━━ Records for the exercise
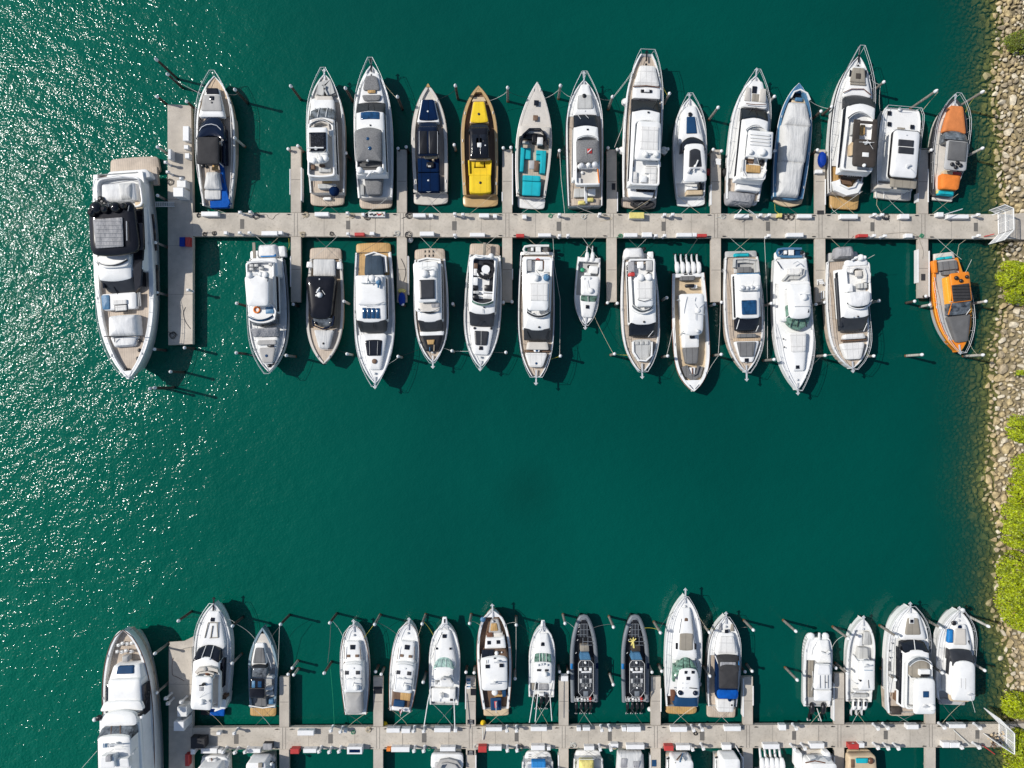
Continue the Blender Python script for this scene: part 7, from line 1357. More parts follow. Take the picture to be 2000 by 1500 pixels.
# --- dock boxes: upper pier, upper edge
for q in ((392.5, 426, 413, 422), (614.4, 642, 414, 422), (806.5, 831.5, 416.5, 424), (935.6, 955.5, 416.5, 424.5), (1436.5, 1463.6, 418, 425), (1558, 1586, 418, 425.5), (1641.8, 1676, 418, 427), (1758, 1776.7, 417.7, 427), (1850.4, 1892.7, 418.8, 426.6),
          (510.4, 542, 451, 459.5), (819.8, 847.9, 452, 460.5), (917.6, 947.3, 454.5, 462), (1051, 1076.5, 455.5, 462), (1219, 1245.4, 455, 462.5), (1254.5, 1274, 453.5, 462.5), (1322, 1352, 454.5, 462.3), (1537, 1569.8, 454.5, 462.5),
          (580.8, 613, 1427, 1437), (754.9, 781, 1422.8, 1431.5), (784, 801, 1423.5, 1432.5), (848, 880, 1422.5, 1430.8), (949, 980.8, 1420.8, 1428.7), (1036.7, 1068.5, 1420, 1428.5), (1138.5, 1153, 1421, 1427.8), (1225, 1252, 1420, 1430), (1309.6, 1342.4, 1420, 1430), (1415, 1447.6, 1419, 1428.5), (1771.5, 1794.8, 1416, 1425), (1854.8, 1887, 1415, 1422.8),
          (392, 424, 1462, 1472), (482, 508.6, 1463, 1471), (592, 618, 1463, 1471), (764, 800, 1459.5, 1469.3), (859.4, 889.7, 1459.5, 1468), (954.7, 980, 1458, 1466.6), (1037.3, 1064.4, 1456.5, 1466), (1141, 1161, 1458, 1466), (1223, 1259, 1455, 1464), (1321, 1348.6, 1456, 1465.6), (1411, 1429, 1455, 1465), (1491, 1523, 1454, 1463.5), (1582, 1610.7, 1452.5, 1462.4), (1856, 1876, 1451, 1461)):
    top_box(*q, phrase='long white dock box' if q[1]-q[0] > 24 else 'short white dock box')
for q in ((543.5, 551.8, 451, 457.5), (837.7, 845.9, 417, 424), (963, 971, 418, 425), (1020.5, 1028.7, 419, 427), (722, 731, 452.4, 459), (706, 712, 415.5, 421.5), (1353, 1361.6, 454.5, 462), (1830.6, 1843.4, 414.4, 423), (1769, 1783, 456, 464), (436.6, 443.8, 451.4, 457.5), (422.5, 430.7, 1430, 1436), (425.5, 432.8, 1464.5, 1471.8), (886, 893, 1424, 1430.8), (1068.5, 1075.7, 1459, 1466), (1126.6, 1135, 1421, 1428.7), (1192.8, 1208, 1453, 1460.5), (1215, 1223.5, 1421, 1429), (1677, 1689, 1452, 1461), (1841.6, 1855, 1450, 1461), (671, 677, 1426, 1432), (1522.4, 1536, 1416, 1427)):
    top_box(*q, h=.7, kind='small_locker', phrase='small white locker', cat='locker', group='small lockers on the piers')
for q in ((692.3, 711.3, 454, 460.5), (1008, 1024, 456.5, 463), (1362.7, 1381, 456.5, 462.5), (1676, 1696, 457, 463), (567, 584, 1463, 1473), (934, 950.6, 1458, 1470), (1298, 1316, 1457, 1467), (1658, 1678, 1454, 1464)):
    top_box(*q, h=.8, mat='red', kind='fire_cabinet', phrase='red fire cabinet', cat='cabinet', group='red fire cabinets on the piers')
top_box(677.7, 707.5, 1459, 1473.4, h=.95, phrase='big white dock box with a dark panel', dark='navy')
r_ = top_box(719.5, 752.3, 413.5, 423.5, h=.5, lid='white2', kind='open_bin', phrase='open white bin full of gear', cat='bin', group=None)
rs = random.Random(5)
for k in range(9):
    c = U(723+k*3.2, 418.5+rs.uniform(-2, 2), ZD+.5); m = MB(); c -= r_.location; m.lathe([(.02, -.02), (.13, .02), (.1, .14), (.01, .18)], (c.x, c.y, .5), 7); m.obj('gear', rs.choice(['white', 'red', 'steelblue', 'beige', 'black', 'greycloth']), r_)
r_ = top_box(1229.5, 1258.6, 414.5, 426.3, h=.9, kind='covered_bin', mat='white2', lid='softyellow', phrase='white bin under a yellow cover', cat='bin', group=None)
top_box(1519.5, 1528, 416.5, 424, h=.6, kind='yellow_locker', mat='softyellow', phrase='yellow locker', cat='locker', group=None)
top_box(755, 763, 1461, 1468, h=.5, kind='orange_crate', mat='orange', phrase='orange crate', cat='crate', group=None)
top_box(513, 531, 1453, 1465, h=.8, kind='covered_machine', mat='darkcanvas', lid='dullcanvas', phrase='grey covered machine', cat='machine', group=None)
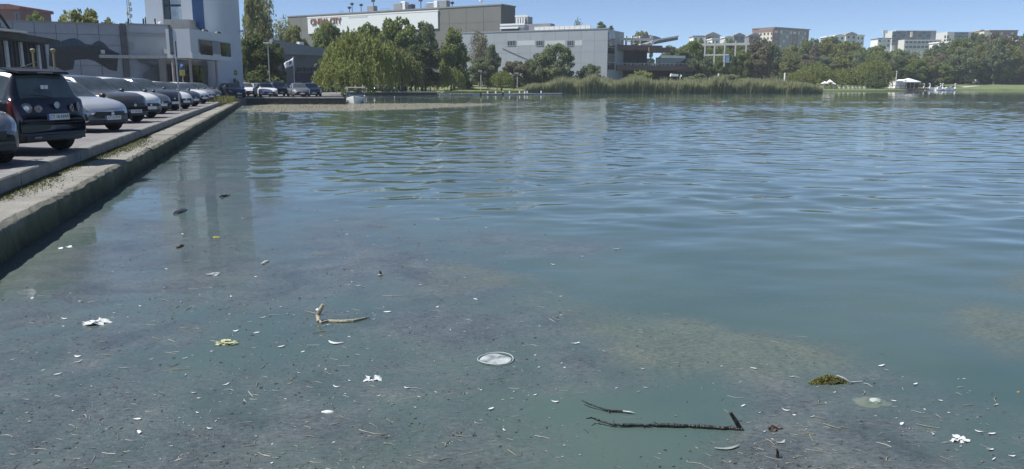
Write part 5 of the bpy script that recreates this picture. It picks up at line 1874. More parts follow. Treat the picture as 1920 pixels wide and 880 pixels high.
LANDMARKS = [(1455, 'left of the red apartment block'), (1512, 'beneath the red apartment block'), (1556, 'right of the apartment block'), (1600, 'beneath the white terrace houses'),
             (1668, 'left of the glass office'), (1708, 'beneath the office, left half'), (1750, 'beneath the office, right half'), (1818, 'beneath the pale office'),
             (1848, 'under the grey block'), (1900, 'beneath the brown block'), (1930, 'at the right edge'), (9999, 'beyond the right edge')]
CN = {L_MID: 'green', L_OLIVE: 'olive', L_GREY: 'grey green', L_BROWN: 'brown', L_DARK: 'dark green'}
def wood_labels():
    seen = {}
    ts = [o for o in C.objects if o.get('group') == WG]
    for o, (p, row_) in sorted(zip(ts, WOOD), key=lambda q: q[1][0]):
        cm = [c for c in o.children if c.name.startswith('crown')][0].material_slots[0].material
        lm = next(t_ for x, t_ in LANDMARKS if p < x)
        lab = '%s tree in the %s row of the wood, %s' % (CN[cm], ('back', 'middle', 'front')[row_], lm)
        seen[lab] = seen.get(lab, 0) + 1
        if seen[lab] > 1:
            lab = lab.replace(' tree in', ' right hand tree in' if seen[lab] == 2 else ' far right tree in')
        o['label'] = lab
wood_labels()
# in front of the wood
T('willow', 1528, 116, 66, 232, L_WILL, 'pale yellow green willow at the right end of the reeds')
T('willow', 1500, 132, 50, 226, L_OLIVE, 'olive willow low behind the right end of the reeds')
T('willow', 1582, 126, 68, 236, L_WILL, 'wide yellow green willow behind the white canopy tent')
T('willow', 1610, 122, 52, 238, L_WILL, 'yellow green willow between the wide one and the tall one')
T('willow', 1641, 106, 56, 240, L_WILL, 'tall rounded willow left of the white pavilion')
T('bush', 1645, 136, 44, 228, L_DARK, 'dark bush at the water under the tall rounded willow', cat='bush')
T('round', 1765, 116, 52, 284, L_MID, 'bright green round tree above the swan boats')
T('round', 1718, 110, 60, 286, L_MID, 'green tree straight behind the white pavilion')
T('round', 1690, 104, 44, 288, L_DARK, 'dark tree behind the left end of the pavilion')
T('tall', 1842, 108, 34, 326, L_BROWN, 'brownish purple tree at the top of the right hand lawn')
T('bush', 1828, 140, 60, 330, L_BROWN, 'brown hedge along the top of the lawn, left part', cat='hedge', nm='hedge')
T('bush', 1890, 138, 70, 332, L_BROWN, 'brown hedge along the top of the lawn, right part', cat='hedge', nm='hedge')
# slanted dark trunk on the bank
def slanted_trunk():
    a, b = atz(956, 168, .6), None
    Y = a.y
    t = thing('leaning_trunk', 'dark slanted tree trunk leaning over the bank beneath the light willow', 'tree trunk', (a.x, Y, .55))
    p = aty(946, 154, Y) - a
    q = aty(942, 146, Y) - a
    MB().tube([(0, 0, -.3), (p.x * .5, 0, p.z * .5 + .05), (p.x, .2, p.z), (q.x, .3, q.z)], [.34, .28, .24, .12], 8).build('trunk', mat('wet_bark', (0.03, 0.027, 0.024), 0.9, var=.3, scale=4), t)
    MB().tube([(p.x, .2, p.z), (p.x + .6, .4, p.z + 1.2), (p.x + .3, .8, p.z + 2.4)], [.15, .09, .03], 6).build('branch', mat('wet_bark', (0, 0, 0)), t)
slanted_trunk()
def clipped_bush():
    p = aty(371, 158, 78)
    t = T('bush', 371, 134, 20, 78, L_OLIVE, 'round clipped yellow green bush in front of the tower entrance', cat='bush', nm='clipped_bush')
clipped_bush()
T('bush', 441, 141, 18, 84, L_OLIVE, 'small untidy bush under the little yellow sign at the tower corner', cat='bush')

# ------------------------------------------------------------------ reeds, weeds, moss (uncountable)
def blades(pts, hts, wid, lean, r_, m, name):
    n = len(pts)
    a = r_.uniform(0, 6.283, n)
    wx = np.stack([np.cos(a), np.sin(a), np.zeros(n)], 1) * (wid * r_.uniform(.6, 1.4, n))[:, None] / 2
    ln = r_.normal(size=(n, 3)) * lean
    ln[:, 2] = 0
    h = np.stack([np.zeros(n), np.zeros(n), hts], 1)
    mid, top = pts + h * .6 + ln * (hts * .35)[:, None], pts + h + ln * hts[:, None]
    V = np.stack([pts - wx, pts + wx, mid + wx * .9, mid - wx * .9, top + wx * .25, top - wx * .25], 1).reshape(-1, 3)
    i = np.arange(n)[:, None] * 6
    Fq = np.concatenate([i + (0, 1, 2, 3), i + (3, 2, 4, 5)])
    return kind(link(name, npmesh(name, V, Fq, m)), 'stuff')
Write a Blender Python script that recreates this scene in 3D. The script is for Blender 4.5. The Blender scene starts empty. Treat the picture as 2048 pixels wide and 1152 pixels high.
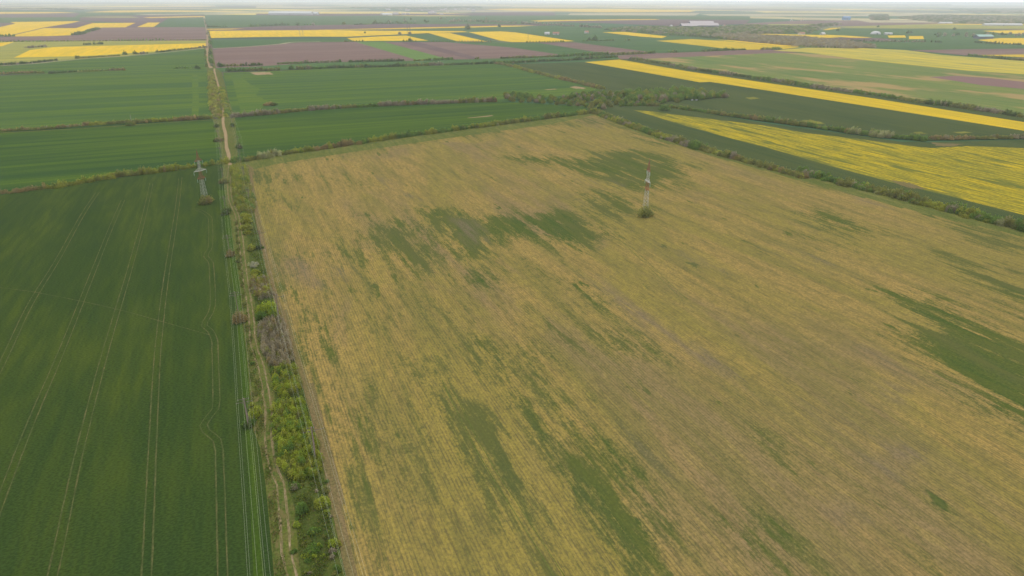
━━━━
* Given problem *
Scan the material above for the string "More" and return the lines that hold it.

* Reply *
Continue the Blender Python script for this scene: part 7, from line 1357. More parts follow. Take the picture to be 2000 by 1500 pixels.
Write part 5 of the bpy script that recreates this picture. It picks up at line 1874. More parts follow. Treat the picture as 1920 pixels wide and 880 pixels high.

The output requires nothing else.